**Directions:**
In the listing that follows, retype every line from the first through the one containing "SC = bpy.context.scene". Pictures are to be left out.

**Data block:**
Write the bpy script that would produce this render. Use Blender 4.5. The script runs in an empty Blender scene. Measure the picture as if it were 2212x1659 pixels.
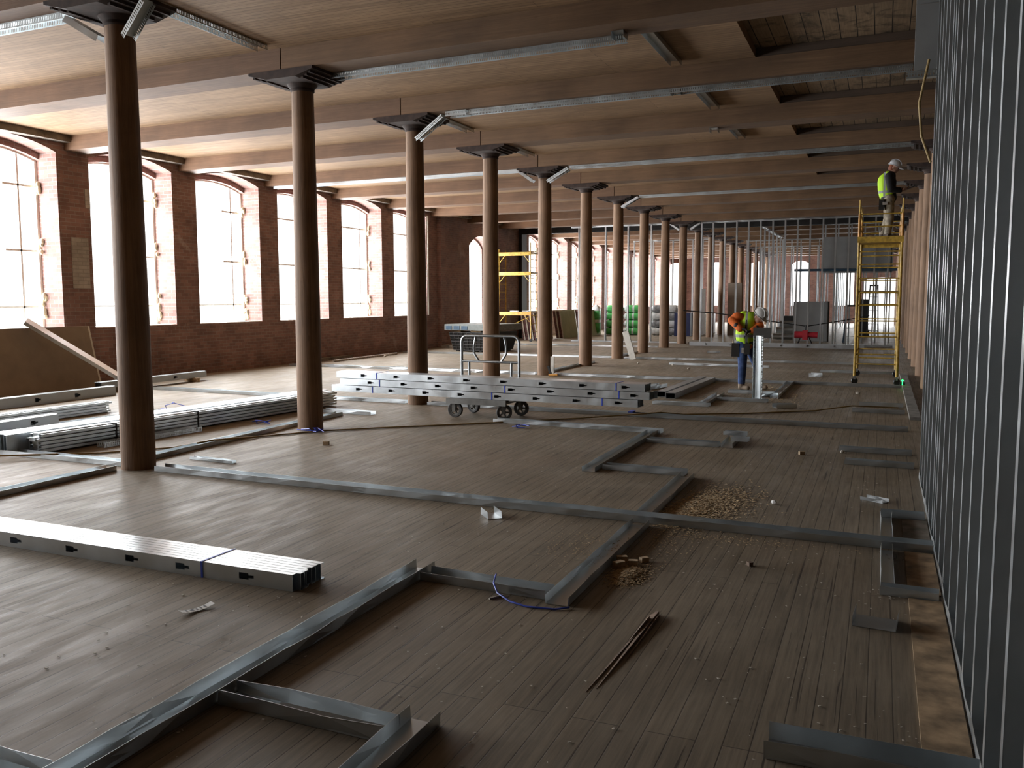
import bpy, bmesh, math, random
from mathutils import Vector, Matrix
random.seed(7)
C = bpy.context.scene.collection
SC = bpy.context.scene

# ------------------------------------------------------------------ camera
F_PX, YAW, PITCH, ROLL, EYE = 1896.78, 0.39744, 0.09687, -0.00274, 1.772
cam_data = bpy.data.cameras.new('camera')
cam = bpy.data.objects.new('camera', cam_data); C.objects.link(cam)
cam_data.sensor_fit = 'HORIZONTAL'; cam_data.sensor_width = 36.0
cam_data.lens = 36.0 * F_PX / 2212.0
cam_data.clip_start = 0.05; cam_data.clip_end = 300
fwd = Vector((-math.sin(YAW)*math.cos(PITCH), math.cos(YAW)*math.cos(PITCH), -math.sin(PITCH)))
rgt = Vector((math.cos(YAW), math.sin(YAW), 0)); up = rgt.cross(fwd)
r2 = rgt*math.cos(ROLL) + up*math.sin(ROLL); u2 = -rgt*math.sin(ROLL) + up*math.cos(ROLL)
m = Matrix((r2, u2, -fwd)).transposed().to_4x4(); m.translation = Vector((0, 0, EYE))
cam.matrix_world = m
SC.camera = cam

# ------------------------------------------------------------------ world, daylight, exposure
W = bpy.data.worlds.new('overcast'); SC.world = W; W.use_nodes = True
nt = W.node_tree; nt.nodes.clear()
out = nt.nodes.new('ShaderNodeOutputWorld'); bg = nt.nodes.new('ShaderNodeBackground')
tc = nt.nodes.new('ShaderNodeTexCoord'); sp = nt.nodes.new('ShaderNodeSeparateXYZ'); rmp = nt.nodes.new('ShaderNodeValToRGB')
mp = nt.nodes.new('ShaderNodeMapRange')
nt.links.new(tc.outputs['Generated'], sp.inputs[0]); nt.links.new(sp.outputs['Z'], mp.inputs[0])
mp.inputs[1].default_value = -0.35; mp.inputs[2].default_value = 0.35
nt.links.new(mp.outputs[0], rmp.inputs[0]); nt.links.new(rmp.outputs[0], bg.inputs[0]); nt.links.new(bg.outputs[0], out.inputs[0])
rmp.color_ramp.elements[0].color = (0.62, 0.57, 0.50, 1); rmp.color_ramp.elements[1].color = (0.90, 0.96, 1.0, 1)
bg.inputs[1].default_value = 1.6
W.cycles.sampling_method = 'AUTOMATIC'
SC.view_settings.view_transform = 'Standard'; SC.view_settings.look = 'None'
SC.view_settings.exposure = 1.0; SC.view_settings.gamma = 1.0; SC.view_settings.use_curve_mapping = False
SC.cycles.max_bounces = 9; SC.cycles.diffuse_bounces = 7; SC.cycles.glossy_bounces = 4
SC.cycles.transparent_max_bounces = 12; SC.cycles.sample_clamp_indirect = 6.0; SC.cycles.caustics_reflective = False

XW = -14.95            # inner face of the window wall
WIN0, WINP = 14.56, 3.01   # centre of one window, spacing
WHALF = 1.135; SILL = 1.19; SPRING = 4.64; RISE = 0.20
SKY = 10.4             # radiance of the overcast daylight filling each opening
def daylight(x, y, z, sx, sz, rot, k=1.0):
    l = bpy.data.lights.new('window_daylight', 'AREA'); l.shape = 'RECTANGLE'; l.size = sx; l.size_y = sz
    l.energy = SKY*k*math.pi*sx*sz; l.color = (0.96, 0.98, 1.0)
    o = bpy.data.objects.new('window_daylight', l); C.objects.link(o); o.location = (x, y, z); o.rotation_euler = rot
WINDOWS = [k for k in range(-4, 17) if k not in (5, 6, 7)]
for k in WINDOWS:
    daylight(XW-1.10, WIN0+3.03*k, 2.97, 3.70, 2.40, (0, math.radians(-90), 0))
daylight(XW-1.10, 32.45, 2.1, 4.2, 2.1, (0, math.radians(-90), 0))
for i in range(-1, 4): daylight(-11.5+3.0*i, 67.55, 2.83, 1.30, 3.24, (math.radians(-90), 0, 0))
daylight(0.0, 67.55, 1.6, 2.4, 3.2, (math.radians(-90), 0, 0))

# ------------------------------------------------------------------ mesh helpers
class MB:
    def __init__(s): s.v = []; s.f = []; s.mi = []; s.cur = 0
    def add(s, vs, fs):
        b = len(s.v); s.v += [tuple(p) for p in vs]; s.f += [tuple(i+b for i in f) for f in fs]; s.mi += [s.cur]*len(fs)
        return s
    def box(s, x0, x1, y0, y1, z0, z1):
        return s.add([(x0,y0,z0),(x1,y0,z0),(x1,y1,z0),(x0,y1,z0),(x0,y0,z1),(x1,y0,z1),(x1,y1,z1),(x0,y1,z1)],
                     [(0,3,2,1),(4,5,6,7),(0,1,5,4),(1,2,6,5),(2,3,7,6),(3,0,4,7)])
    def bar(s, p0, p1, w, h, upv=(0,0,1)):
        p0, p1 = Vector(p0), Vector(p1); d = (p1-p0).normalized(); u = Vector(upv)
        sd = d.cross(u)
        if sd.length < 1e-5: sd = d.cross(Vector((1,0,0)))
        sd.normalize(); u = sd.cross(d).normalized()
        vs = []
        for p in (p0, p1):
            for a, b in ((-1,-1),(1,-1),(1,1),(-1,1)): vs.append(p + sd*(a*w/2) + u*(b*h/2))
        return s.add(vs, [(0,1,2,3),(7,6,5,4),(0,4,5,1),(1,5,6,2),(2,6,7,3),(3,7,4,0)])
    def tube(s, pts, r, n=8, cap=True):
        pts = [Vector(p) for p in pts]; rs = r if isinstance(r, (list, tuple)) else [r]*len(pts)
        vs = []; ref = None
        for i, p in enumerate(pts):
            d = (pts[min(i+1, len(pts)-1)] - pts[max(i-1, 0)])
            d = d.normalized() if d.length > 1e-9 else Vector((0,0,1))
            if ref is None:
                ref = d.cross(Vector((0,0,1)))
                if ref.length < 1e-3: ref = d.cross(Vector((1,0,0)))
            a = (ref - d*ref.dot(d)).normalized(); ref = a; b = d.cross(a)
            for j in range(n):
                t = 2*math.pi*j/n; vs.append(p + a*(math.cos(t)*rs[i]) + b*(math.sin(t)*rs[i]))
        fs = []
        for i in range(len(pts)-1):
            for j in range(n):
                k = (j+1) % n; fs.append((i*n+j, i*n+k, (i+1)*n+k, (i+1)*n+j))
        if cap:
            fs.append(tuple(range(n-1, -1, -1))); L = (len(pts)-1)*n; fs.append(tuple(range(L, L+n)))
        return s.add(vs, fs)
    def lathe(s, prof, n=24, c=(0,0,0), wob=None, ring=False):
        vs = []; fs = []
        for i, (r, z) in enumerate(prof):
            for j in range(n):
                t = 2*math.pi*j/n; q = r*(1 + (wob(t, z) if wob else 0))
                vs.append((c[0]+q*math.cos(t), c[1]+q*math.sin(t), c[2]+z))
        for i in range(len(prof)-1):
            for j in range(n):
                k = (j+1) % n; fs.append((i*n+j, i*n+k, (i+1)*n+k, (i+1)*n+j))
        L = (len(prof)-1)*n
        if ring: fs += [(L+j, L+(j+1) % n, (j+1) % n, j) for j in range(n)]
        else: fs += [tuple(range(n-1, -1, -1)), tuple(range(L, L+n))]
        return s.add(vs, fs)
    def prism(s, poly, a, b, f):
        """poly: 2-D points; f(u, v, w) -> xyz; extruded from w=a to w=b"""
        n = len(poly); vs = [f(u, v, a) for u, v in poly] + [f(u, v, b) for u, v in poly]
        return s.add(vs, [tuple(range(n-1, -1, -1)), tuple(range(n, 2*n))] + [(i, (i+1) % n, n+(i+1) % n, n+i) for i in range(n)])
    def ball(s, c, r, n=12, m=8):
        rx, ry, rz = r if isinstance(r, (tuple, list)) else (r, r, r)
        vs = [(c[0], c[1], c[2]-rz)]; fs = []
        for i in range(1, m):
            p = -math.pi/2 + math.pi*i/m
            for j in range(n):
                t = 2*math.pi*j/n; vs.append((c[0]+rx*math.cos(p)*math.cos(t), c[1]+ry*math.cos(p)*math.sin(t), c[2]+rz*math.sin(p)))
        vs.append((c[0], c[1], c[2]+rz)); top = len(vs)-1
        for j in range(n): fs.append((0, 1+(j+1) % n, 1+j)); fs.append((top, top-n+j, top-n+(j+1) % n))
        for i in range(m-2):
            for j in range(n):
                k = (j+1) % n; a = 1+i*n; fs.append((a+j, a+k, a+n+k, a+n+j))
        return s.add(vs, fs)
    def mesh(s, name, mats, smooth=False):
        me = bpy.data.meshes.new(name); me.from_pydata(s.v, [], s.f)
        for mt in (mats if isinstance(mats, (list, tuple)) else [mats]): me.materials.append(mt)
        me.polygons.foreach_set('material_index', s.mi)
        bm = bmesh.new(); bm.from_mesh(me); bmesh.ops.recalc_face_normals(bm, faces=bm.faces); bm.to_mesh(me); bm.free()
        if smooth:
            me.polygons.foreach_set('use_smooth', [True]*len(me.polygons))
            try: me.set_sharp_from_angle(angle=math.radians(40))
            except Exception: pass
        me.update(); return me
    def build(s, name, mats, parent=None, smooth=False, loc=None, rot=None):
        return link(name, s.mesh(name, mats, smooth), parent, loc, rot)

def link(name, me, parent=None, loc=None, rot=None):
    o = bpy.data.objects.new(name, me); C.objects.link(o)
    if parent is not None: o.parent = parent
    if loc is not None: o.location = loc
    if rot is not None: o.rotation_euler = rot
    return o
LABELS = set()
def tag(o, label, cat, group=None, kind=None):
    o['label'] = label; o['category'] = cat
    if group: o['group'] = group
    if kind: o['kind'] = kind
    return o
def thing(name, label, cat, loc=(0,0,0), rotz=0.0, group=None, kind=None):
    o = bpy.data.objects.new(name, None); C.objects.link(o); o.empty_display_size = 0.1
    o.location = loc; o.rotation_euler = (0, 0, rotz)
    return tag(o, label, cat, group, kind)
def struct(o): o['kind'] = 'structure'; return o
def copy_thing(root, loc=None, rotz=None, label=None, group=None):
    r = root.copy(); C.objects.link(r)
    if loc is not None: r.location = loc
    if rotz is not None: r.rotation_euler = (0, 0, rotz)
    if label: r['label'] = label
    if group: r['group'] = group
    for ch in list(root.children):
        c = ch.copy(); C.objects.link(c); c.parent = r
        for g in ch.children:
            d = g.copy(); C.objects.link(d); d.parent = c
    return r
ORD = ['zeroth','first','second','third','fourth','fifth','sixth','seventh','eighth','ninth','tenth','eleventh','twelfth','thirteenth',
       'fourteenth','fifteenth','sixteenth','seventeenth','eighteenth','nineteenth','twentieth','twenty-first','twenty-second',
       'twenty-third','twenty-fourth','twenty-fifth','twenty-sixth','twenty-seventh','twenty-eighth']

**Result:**
Write the bpy script that would produce this render. Use Blender 4.5. The script runs in an empty Blender scene. Measure the picture as if it were 2212x1659 pixels.
import bpy, bmesh, math, random
from mathutils import Vector, Matrix
random.seed(7)
C = bpy.context.scene.collection
SC = bpy.context.scene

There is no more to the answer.